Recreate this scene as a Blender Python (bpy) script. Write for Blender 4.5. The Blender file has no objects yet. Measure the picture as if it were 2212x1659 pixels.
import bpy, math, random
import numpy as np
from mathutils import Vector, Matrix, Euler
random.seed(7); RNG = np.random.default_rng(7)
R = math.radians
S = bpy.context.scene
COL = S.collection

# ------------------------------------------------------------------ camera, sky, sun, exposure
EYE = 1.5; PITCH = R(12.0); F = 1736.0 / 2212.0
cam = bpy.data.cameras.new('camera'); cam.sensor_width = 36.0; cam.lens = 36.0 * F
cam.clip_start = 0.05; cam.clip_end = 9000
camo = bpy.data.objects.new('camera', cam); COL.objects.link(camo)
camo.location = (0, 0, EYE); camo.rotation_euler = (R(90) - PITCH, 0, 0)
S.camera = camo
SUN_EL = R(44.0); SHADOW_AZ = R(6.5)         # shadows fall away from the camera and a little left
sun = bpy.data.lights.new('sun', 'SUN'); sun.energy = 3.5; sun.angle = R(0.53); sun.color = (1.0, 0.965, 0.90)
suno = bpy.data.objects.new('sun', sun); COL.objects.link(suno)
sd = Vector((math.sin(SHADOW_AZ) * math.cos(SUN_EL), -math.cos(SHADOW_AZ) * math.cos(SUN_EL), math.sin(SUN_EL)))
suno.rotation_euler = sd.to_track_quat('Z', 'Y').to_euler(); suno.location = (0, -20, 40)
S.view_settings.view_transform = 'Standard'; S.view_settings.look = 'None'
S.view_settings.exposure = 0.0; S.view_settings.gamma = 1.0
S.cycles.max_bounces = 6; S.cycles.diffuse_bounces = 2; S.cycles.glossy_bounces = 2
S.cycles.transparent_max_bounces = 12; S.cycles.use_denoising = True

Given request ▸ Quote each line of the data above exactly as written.

Response below ▸
Recreate this scene as a Blender Python (bpy) script. Write for Blender 4.5. The Blender file has no objects yet. Measure the picture as if it were 2212x1659 pixels.
import bpy, math, random
import numpy as np
from mathutils import Vector, Matrix, Euler
random.seed(7); RNG = np.random.default_rng(7)
R = math.radians
S = bpy.context.scene
COL = S.collection

# ------------------------------------------------------------------ camera, sky, sun, exposure
EYE = 1.5; PITCH = R(12.0); F = 1736.0 / 2212.0
cam = bpy.data.cameras.new('camera'); cam.sensor_width = 36.0; cam.lens = 36.0 * F
cam.clip_start = 0.05; cam.clip_end = 9000
camo = bpy.data.objects.new('camera', cam); COL.objects.link(camo)
camo.location = (0, 0, EYE); camo.rotation_euler = (R(90) - PITCH, 0, 0)
S.camera = camo
SUN_EL = R(44.0); SHADOW_AZ = R(6.5)         # shadows fall away from the camera and a little left
sun = bpy.data.lights.new('sun', 'SUN'); sun.energy = 3.5; sun.angle = R(0.53); sun.color = (1.0, 0.965, 0.90)
suno = bpy.data.objects.new('sun', sun); COL.objects.link(suno)
sd = Vector((math.sin(SHADOW_AZ) * math.cos(SUN_EL), -math.cos(SHADOW_AZ) * math.cos(SUN_EL), math.sin(SUN_EL)))
suno.rotation_euler = sd.to_track_quat('Z', 'Y').to_euler(); suno.location = (0, -20, 40)
S.view_settings.view_transform = 'Standard'; S.view_settings.look = 'None'
S.view_settings.exposure = 0.0; S.view_settings.gamma = 1.0
S.cycles.max_bounces = 6; S.cycles.diffuse_bounces = 2; S.cycles.glossy_bounces = 2
S.cycles.transparent_max_bounces = 12; S.cycles.use_denoising = True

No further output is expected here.